◆ **WHAT YOU WILL DO**:
Find each line containing the string "scene". Copy it.

☆ ☆ ☆ ☆ ☆ ☆ ☆

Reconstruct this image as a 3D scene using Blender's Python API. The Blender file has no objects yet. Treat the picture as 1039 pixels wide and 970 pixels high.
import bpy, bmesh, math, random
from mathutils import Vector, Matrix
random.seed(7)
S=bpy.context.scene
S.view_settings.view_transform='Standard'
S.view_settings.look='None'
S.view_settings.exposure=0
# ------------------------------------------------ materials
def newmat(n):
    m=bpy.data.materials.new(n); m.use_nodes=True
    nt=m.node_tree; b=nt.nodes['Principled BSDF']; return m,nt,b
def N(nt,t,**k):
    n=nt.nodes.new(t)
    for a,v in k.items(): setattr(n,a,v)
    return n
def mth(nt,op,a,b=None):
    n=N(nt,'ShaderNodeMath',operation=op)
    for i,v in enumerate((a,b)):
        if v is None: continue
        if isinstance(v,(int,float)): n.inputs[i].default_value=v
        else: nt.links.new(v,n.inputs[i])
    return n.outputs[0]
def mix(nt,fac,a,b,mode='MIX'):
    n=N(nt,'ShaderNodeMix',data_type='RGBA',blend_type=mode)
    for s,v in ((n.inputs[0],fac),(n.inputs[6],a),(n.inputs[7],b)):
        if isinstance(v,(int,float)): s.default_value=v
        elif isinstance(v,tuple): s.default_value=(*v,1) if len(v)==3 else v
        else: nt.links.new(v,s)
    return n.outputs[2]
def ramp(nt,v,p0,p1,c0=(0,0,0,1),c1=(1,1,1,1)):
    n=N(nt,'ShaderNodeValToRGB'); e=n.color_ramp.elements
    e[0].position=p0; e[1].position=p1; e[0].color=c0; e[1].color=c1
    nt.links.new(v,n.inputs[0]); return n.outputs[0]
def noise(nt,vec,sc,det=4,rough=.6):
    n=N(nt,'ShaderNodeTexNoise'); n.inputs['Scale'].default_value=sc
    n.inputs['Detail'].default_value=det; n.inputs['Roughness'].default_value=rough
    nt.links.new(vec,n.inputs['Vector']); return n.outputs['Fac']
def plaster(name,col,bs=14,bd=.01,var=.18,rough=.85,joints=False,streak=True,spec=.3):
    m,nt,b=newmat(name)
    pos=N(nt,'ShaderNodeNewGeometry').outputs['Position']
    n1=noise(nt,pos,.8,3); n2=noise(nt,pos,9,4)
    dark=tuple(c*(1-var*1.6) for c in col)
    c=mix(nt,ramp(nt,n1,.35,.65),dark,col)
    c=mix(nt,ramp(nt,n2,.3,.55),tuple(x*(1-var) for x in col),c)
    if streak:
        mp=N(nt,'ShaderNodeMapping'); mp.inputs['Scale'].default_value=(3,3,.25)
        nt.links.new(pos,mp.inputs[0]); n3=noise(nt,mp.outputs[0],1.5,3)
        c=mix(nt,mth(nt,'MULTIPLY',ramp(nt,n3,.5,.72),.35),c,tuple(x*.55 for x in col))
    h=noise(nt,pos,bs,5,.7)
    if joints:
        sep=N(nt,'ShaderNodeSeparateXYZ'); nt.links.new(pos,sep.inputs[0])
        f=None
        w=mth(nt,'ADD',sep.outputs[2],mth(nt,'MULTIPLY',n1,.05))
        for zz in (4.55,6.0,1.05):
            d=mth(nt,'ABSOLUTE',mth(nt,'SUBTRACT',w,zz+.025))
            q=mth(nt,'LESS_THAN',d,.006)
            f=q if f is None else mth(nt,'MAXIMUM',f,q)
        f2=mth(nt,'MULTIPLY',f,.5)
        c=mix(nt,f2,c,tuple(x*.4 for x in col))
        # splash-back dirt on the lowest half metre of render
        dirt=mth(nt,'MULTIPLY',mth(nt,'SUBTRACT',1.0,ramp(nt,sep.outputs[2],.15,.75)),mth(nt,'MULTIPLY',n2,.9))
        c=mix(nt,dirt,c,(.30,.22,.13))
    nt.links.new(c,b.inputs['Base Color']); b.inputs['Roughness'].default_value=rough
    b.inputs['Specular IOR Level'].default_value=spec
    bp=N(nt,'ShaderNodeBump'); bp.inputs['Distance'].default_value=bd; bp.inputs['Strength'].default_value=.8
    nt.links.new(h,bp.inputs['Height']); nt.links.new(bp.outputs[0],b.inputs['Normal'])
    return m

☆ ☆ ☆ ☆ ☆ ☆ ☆

◆ **OUTPUT BELOW**:
Reconstruct this image as a 3D scene using Blender's Python API. The Blender file has no objects yet. Treat the picture as 1039 pixels wide and 970 pixels high.
S=bpy.context.scene